The Jesuit reductions were a type of settlement for indigenous people specifically in the Rio Grande do Sul area of Brazil, Paraguay and neighbouring Argentina in South America, established by the Jesuit Order early in the 17th century and wound up in the 18th century with the banning of the Jesuit order in several European countries. Subsequently, it has been called an experiment in "socialist theocracy" or a rare example of "benign colonialism".

In their newly acquired South American dominions, the Spanish and Portuguese Empires had adopted a strategy of gathering native populations into communities called "Indian reductions" (Spanish: reducciones de indios) and Portuguese: redução (plural reduções). The objectives of the reductions were to impart Christianity and European culture. Secular as well as religious authorities created "reductions".

The Jesuit reductions were Christian missions that extended successfully in an area straddling the borders of present-day Paraguay, Brazil, and Argentina (the triple frontera) amongst the Guaraní peoples. The reductions are often called collectively the Río de la Plata missions. The Jesuits attempted to create a "state within a state" in which the native peoples in the reductions, guided by the Jesuits, would remain autonomous and isolated from Spanish colonists and Spanish rule. A major factor attracting the natives to the reductions was the protection they afforded from enslavement and the forced labour of encomiendas.

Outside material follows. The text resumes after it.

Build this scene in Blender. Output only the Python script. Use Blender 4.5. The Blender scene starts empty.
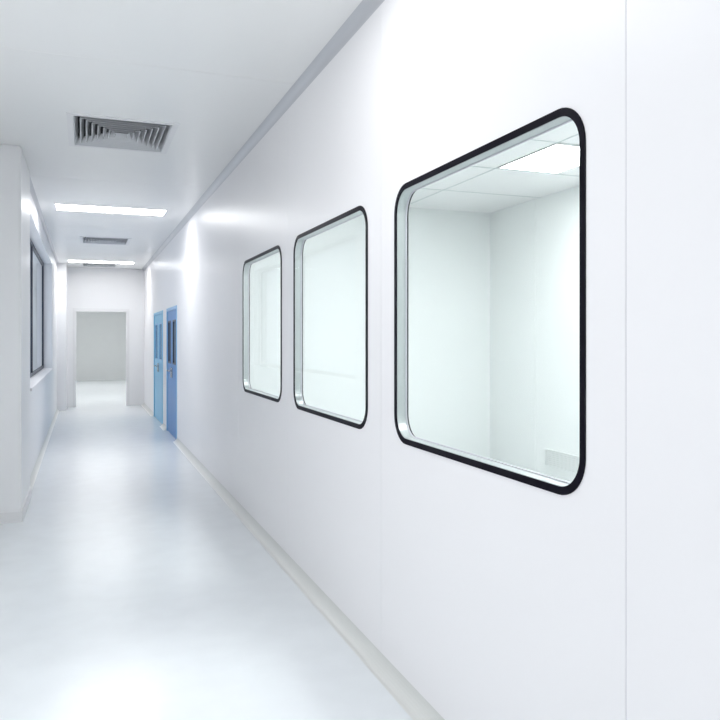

Under the leadership of both the Jesuits and native caciques, the reductions achieved a high degree of autonomy within the Spanish colonial empire. With the use of native labour, the reductions became economically successful. When the incursions of Brazilian Bandeirante slave-traders threatened the existence of the reductions, Indian militias were set up, which fought effectively against the Portuguese colonists. However, directly as a result of the Suppression of the Society of Jesus in several European countries, including Spain, in 1767, the Jesuits were expelled from the Guaraní missions (and the Americas) by order of the Spanish king, Charles III. So ended the era of the Paraguayan reductions. The reasons for the expulsion related more to politics in Europe than the activities of the Jesuit missions themselves.

The Jesuit Rio de la Plata reductions reached a maximum population of 141,182 in 1732 in 30 missions in Brazil, Paraguay, and Argentina. The reductions of the Jesuit Missions of Chiquitos in eastern Bolivia reached a maximum population of 25,000 in 1766. Jesuit reductions in the Llanos de Moxos, also in Bolivia, reached a population of about 30,000 in 1720. In Chiquitos, the first reduction was founded in 1691 and in the Llanos de Moxos in 1682.

The Jesuit reductions have been lavishly praised as a "socialist utopia" and a "Christian communistic republic" as well as criticized for their "rigid, severe and meticulous regimentation" of the lives of the Indian people they ruled with a firm hand through Guaraní intermediaries.